Quest’ultimo, disponibile online (per dettagli su come seguirci scrivete a info@museoemigrazionepiemontese.org), è previsto giovedì 30 aprile dalle 15,00 alle 16,30 e sarà articolato come segue:
- Erika Grasso:
Missione Africa: immagini e oggetti “altri” nelle collezioni e negli archivi torinesi
- Davide Rosso:
Geografi, fotografi e collezionisti: l’attività “altra” dei missionari valdesi G. Weitzecker e L. Jalla in Africa australe
- Sara Gobbo:
Filippo Perlo: fotografie di un missionario della Consolata in Kenya
- Carlotta Colombatto:
“Alla ricerca degli italiani in Africa australe”. I musei tra memorie e relazioni
La serata intende porre l’attenzione non tanto, non solo, sulla figura del missionario come studioso, ricercatore, collezionista, financo come migrante. Chi partiva allo scopo di svolgere attività di apostolato evangelico, nel caso valdese giovani uomini spesso accompagnati dalle consorti, rientrava all’interno di una “comunità di mestiere” per la quale il viaggio, l’emigrazione, era una dimensione costituente. L’incontro con Davide Rosso ha invece l’intenzione ragionare sul missionario quale osservatore delle comunità italiane all’estero. L’uomo di fede, persona colta e attenta alla dimensione scientifica che si svolgeva in patria, diventava sovente l’interlocutore governativo ideale, in grado di riportare notizie attendibili sulla Grande Emigrazione italiana. Il primo governo post unitario, infatti, si mostra interessato al fenomeno, la cui dimensione quantitativa e la cui portata sociale non tarderanno a diventare evidenti.
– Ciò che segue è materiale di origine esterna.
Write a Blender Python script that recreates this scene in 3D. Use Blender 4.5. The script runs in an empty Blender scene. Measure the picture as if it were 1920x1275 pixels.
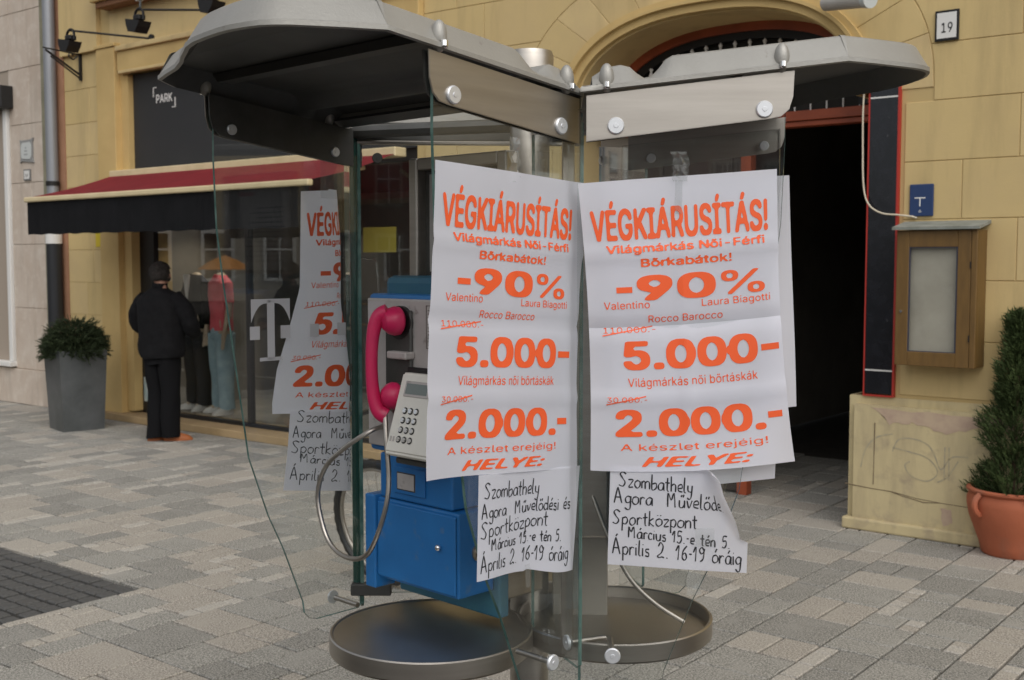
import bpy, bmesh, math, random
from mathutils import Vector, Matrix, noise
random.seed(7)
R_ = math.radians
sc = bpy.context.scene
COL = sc.collection

# ------------------------------------------------------------------ camera
cam_d = bpy.data.cameras.new("camera"); cam = bpy.data.objects.new("camera", cam_d); COL.objects.link(cam)
sc.camera = cam
cam.location = (0, 0, 1.70); cam.rotation_euler = (R_(90 - 3.92), 0, 0)
cam_d.sensor_width = 36; cam_d.lens = 36 * 2150 / 1920.0; cam_d.clip_start = .05; cam_d.clip_end = 400
cam_d.dof.use_dof = True; cam_d.dof.focus_distance = 2.5; cam_d.dof.aperture_fstop = 9.0
# ------------------------------------------------------------------ overcast daylight
w = bpy.data.worlds.new("World"); sc.world = w; w.use_nodes = True
nt = w.node_tree; nt.nodes.clear()
sky = nt.nodes.new("ShaderNodeTexSky"); sky.sky_type = 'NISHITA'; sky.sun_disc = False
sky.sun_elevation = R_(46); sky.sun_rotation = R_(160); sky.dust_density = 3; sky.air_density = 1.0
hs = nt.nodes.new("ShaderNodeHueSaturation"); hs.inputs['Saturation'].default_value = .30
bg = nt.nodes.new("ShaderNodeBackground"); bg.inputs['Strength'].default_value = .125
wo = nt.nodes.new("ShaderNodeOutputWorld")
nt.links.new(sky.outputs[0], hs.inputs['Color']); nt.links.new(hs.outputs[0], bg.inputs[0]); nt.links.new(bg.outputs[0], wo.inputs[0])
sun_d = bpy.data.lights.new("sun", 'SUN'); sun_d.energy = 1.35; sun_d.angle = R_(110); sun_d.color = (1, .97, .93)
sun = bpy.data.objects.new("sun", sun_d); COL.objects.link(sun)
_el, _az = R_(46), R_(160)
sun.rotation_euler = Vector((math.sin(_az) * math.cos(_el), math.cos(_az) * math.cos(_el), math.sin(_el))).to_track_quat('Z', 'Y').to_euler()
sc.view_settings.view_transform = 'Standard'; sc.view_settings.look = 'None'
sc.view_settings.gamma = 1; sc.view_settings.use_curve_mapping = False
sc.view_settings.exposure = 0.21
sc.render.engine = 'CYCLES'
sc.cycles.use_denoising = True
sc.cycles.max_bounces = 12; sc.cycles.transparent_max_bounces = 24

# ------------------------------------------------------------------ helpers
MATS = {}
def mat(name, col, rough=.6, metal=0., col2=None, scale=6., detail=6., bump=0., bscale=None, mixr=(.35, .65), spec=.5, grime=None,
        col3=None, scale3=1.5, mix3=(.5, .7), stretch=None, rvar=0.):
    if name in MATS: return MATS[name]
    m = bpy.data.materials.new(name); m.use_nodes = True; MATS[name] = m
    n = m.node_tree; b = n.nodes['Principled BSDF']
    b.inputs['Roughness'].default_value = rough; b.inputs['Metallic'].default_value = metal
    b.inputs['Specular IOR Level'].default_value = spec
    b.inputs['Base Color'].default_value = (*col, 1)
    if not (col2 or bump or col3 or rvar): return m
    tc = n.nodes.new('ShaderNodeTexCoord'); src = tc.outputs['Object']
    if stretch:
        mp = n.nodes.new('ShaderNodeMapping'); mp.inputs['Scale'].default_value = stretch
        n.links.new(src, mp.inputs[0]); src = mp.outputs[0]
    def nz(s, d=6.):
        t = n.nodes.new('ShaderNodeTexNoise'); t.inputs['Scale'].default_value = s; t.inputs['Detail'].default_value = d
        t.inputs['Roughness'].default_value = .6
        n.links.new(src, t.inputs['Vector']); return t.outputs[0]
    def ramp(o, a, c):
        r = n.nodes.new('ShaderNodeMapRange'); r.inputs[1].default_value = a; r.inputs[2].default_value = c
        n.links.new(o, r.inputs[0]); return r.outputs[0]
    cur = None
    if col2:
        mx = n.nodes.new('ShaderNodeMix'); mx.data_type = 'RGBA'
        mx.inputs[6].default_value = (*col, 1); mx.inputs[7].default_value = (*col2, 1)
        n.links.new(ramp(nz(scale, detail), *mixr), mx.inputs[0]); cur = mx.outputs[2]
    if col3:
        mx = n.nodes.new('ShaderNodeMix'); mx.data_type = 'RGBA'
        if cur: n.links.new(cur, mx.inputs[6])
        else: mx.inputs[6].default_value = (*col, 1)
        mx.inputs[7].default_value = (*col3, 1)
        n.links.new(ramp(nz(scale3, 8), *mix3), mx.inputs[0]); cur = mx.outputs[2]
    if grime:
        mp = n.nodes.new('ShaderNodeMapping'); mp.inputs['Scale'].default_value = (3.2, 3.2, .45); n.links.new(tc.outputs['Object'], mp.inputs[0])
        t = n.nodes.new('ShaderNodeTexNoise'); t.inputs['Scale'].default_value = 1.6; t.inputs['Detail'].default_value = 9; t.inputs['Roughness'].default_value = .65
        n.links.new(mp.outputs[0], t.inputs['Vector'])
        mx = n.nodes.new('ShaderNodeMix'); mx.data_type = 'RGBA'; mx.inputs[7].default_value = (*grime, 1)
        n.links.new(cur, mx.inputs[6]); n.links.new(ramp(t.outputs[0], .50, .82), mx.inputs[0]); cur = mx.outputs[2]
    if cur: n.links.new(cur, b.inputs['Base Color'])
    if rvar:
        r = n.nodes.new('ShaderNodeMapRange'); r.inputs[3].default_value = max(0.02, rough - rvar); r.inputs[4].default_value = rough + rvar
        n.links.new(nz(scale * .7), r.inputs[0]); n.links.new(r.outputs[0], b.inputs['Roughness'])
    if bump:
        bp = n.nodes.new('ShaderNodeBump'); bp.inputs['Strength'].default_value = 1; bp.inputs['Distance'].default_value = bump
        n.links.new(nz(bscale or scale, 4), bp.inputs['Height']); n.links.new(bp.outputs[0], b.inputs['Normal'])
    return m

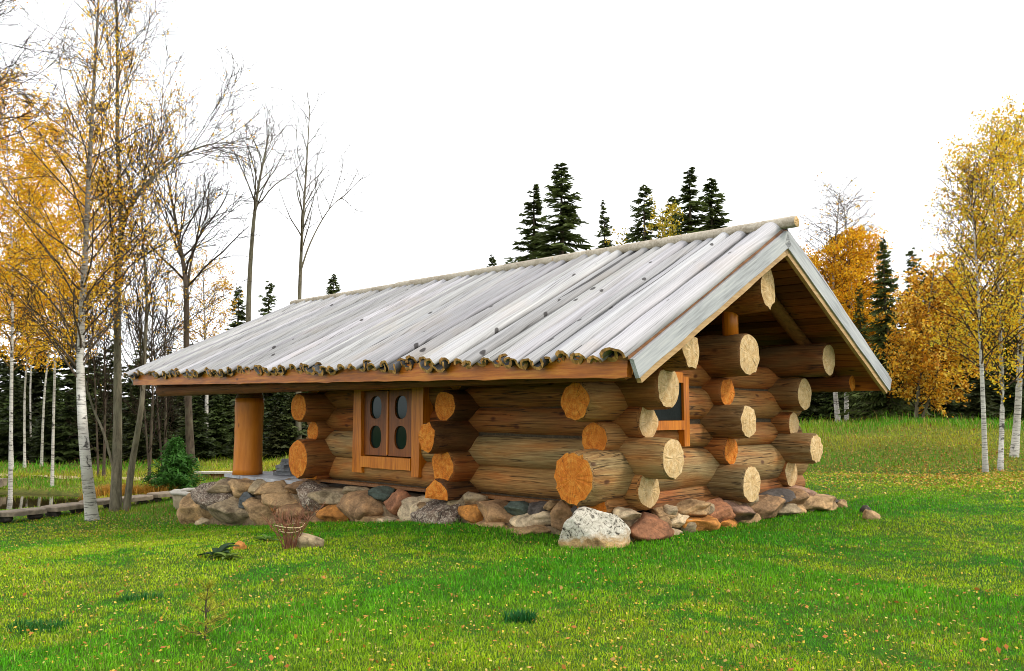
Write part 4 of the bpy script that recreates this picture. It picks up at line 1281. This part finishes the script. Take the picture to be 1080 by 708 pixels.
# --- spruces
def spruce_arrays(seed, H, Rb, whorls=26, per=8, cards=15, low=.06, sag=.28, gap=.0):
    r = np.random.default_rng(seed); C = []; U = []; V = []; cl = []; wood = []
    for w_ in range(whorls):
        t = low + (1 - low) * (w_ / whorls) ** .92
        z0 = H * t; L0 = Rb * (1 - t) ** .85 + .015 * Rb
        for k in range(per):
            if r.random() < gap: continue
            az = r.uniform(0, 6.283); L = L0 * r.uniform(.6, 1.18)
            zz = z0 + r.uniform(-1.1, 1.1) * H / whorls; sg_ = sag * r.uniform(.4, 1.5)
            d = np.array([math.cos(az), math.sin(az), 0])
            s_ = np.linspace(.12, 1, cards)
            droop = -sg_ * L * (s_ ** 1.0) + .16 * L * s_ ** 2.6 + (.35 * L * s_ if t > .85 else 0)
            P = d[None] * (L * s_)[:, None]; P[:, 2] = zz + droop
            side = np.array([-d[1], d[0], 0])
            sg = np.where(np.arange(cards) % 2 == 0, 1, -1)[:, None]
            cl_len = (.36 * L * (1.1 - .75 * s_) + .09 * (Rb / 2))[:, None]
            dirv = d[None] * .75 + side[None] * sg * r.uniform(.45, 1.0, (cards, 1)); dirv[:, 2] -= r.uniform(.05, .55, cards)
            dirv /= np.linalg.norm(dirv, axis=1)[:, None]
            C.append(P + dirv * cl_len * .5); U.append(dirv * cl_len * .62)
            nv = np.cross(dirv, np.array([0, 0, 1.0])[None] + r.normal(0, .5, (cards, 3))); nv /= np.linalg.norm(nv, axis=1)[:, None]
            V.append(nv * (.045 + .024 * L) * r.uniform(.7, 1.3, (cards, 1)))
            g = r.uniform(.6, 1.35) * r.uniform(.75, 1.25, (cards, 1))
            cl.append(np.array([[.1, .13, .035]]) * g)
            wood.append((np.vstack([[0, 0, zz], P[::5]]), .012 * L + .01))
    tip = np.array([[0, 0, H * .99]])
    return np.concatenate(C), np.concatenate(U), np.concatenate(V), np.concatenate(cl), wood


def spruce_proto(seed, H, Rb, **kw):
    C, U, V, cl, wood = spruce_arrays(seed, H, Rb, **kw)
    t = MB(); t.tube([(0, 0, -.3), (0, 0, H * .3), (0, 0, H * .7), (0, 0, H)], [.018 * H, .014 * H, .007 * H, .01], 8)
    c = MB(); c.cards(C, U, V, cl, 0, False)
    for p, rr in wood: c.tube(p, np.linspace(rr, rr * .4, len(p)), 3, 1)
    return t, c


def spruce_thing(loc, label, group=None, name='spruce_tree', cat='tree', mats=None):
    o = empty(name, loc); tag(o, label, cat, group)
    return o


PROTO = [spruce_proto(301, 14, 3.2, whorls=34, per=11, cards=16, gap=.12), spruce_proto(302, 14, 2.9, whorls=38, per=10, cards=15, gap=.18), spruce_proto(303, 12, 3.1, whorls=26, per=9, cards=15, gap=.05)]
PR_H = [14, 14, 12]; PMESH = []
for t_, c_ in PROTO:
    a_ = t_.build('trunk', M['darkbark']); b_ = c_.build('crown', [M['needle'], M['darkbark']])
    PMESH.append((a_.data, b_.data)); bpy.data.objects.remove(a_); bpy.data.objects.remove(b_)


def put_spruce(px, depth, ty, kind, label, width=1.0, group='dark spruces of the forest'):
    x, _, zt = rayat(px, ty, depth); z = h1(x, depth); H = zt - z
    o = empty('spruce_tree', (x, depth, z), srnd.uniform(0, 6.28)); s_ = H / PR_H[kind]; o.scale = (s_ * width, s_ * width, s_)
    tag(o, label, 'tree', group)
    for nm, me in zip(('trunk', 'crown'), PMESH[kind]):
        c = bpy.data.objects.new(nm, me); COL.objects.link(c); c.parent = o


for px, d, ty, k, wd, lb in (
        (252, 52, 303, 0, 1.0, 'small spruce tip just beyond the roof beside the fanned bare tree'),
        (284, 52, 297, 2, .9, 'small dark spruce between the two leafless trees beyond the roof'),
        (352, 55, 290, 0, 1.0, 'small spruce tip showing past the far end of the ridge'),
        (519, 58, 270, 0, .8, 'lone tiny spruce tip low over the middle of the ridge'),
        (563, 52, 196, 1, 1.2, 'tall spruce touching the tallest one behind the roof'),
        (592, 50, 173, 0, 1.25, 'tallest dark spruce standing behind the middle of the roof'),
        (637, 54, 213, 1, .75, 'slim short spruce standing alone between the two groups behind the roof'),
        (679, 52, 195, 2, 1.0, 'dark spruce beside the olive-yellow crown behind the roof'),
        (727, 50, 179, 1, 1.25, 'taller of the paired spruces nearest the gable peak'),
        (750, 51, 189, 0, 1.2, 'shorter of the paired spruces nearest the gable peak'),
        (709, 54, 207, 2, 1.0, 'low spruce between the olive-yellow crown and the paired spruces'),
        (931, 35, 252, 0, .78, 'pointed dark spruce rising between the amber birch and the rusty tree'),
        (906, 36, 300, 2, .6, 'dark spruce half hidden by the amber birch'),
        (962, 42, 262, 2, .9, 'dark spruce rising behind the rusty yellow tree'),
        (1000, 43, 285, 2, 1.0, 'dark spruce glimpsed through the lemon birch crowns'),
        (1046, 44, 300, 2, 1.0, 'dark spruce behind the middle lawn birch')):
    put_spruce(px, d, ty, k, lb, wd)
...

Questo è il caso, ad esempio, proprio di Giacomo Weitzecker. Inviato a Kimberley come geografo, scrisse numerose lettere e un rapporto che verrà pubblicato sul Bollettino della Società Geografica Italiana. Oggetto del suo studio, questa volta, proprio la comunità italiana, che in loco lavorava nelle miniere di diamanti e nell’indotto collegato. Kimberley è infatti un noto sito minerario in Sud Africa, raggiunto a cavallo tra Ottocento e Novecento da numerosi italiani in cerca di fortuna. Tra questi anche un nucleo importante di piemontesi, molti provenienti proprio da Avigliana dove Alfred Nobel aveva impiantato uno dei suoi stabilimenti di dinamite. Le maestranze locali, specializzate nella lavorazione dell’esplosivo, videro nel Sud Africa il luogo adatto dove impegnare la propria professionalità.
Giacomo Weitzecker non solo effettuò un’analisi statistica della comunità italiana presente in loco, ma ne analizzò anche la componente sociale. Dai suoi scritti, ad esempio, sappiamo che gli italiani si organizzarono in una realtà associativa simile a quella del mutuo soccorso, con lo scopo di proteggersi da accuse ingiuste. Come accadeva anche in altri Paesi, i nostri connazionali in Sud Africa, furono oggetto di stereotipi e di discriminazioni. Visti come una “razza” inferiore, erano spesso accusati di crimini e delitti che non avevano commesso. La società aveva dunque come scopo quello del sostegno reciproco, anche attraverso il ricorso a un avvocato in caso di necessità.
Un incontro particolare, quello che vede coinvolti il Centro Culturale valdese, il Museo Regionale dell’Emigrazione e il Museo di Antropologia dell’Università di Torino. Protagonista una categoria molto particolare di migranti, i missionari, che all’opera di evangelizzazione seppero accostare anche lo studio del territorio e delle culture locali, così come una sorta di attività di intelligence ante litteram.
Per assistere all'incontro è stato utilizzato Webex.